O vereador Tarcísio Motta, líder do Psol na Câmara do Rio, defendeu a abertura de análise do impedimento de Crivella na Casa por entender que o prefeito cometeu crime de responsabilidade e improbidade administrativa.

"Pouco importa se naquela reunião estavam evangélicos ou sindicalistas. Ao oferecer vantagens aos presentes, ele fere o princípio mais básico do nosso Estado de Direito, que é a igualdade entre todos os cidadãos. Nenhum cidadão, por ser aliado do prefeito, pode ter vantagens sobre os demais", afirmou.

O vereador Otoni de Paula (PSC), da base de Crivella, celebrou a decisão da Câmara como a derrota do "golpe". Em sua visão, é falso o argumento de que o prefeito governa para seu grupo religioso.

"Isso é história de quem perdeu na urna. Tenho muitas críticas ao Crivella, mas não posso aceitar sacanagem. Vamos passar impeachment produzido por repórter da Globo, por fitinha gravada?", contestou. "Eu era a favor de uma CPI. Agora, os que não passaram o impeachment querem uma CPI".

Crivella continua alvo de investigação

Apesar de ter obtido vitória na Câmara Municipal, Crivella terá sua força política testada nos próximos meses. Já foram coletadas 16 assinaturas para a abertura da "CPI da Márcia", em referência à assessora citada na gravação.

Também nesta quinta-feira, o Tribunal de Contas do Município (TCM) determinou que o prefeito terá 30 dias para apresentar novas informações sobre o déficit de 1,6 bilhão de reais nas contas do ano passado.

O relatório do conselheiro Nestor Rocha observou que o prefeito não adotou as medidas necessárias para equilibrar o orçamento anual. Com isso, há indícios de que pode ter havido desrespeito à Lei de Responsabilidade Fiscal.

Além disso, o Ministério Público Estadual abriu ação de improbidade contra o prefeito na última quarta-feira. Investigações conduzidas pelo órgão desde agosto do ano passado apontam que ele vem utilizando a máquina pública do município para atender a integrantes de igrejas evangélicas.

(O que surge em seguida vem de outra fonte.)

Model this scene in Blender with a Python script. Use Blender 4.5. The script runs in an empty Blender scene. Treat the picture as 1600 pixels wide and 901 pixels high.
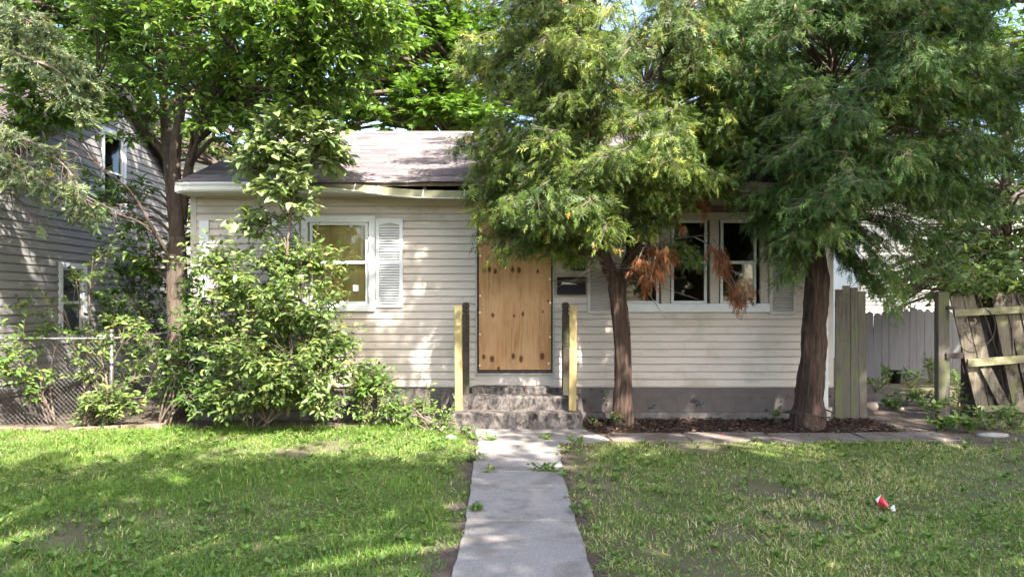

Fora a reunião com pastores no Palácio da Cidade, a promotoria do MP menciona a realização de eventos da igreja dentro de escolas públicas, o corte de patrocínio de eventos religiosos de matrizes afro-brasileiras e o uso gratuito da Cidade das Artes, um pavilhão cultural, para o Festival de Cinema Cristão.

Interesse eleitoral

O cientista político Ricardo Ismael, da PUC-Rio, sustenta que as denúncias contra o prefeito merecem investigação, mas avalia que a oposição aproveitou a impopularidade do prefeito para capitalizar politicamente a situação.

"A oposição quis marcar posição, ainda mais com o apoio de parte da mídia. Mesmo que o impeachment não tenha sido aprovado, esse movimento ajuda a cristalizar uma imagem negativa do prefeito. O cálculo político do Psol já mira a eleição municipal de 2020 e as eleições estaduais deste ano", analisou.

O vereador Tarcísio Motta nega que o movimento pelo impeachment tenha motivação eleitoral. "Não procede, porque o impeachment também favoreceria Eduardo Paes, nosso rival na disputa pelo governo estadual neste ano. Estamos endossando o trabalho de fiscalização que fazemos diariamente."

Motta afirmou que os parlamentares do Psol poderão solicitar um novo pedido de impeachment se forem confirmados crimes de responsabilidade no parecer final do TCM.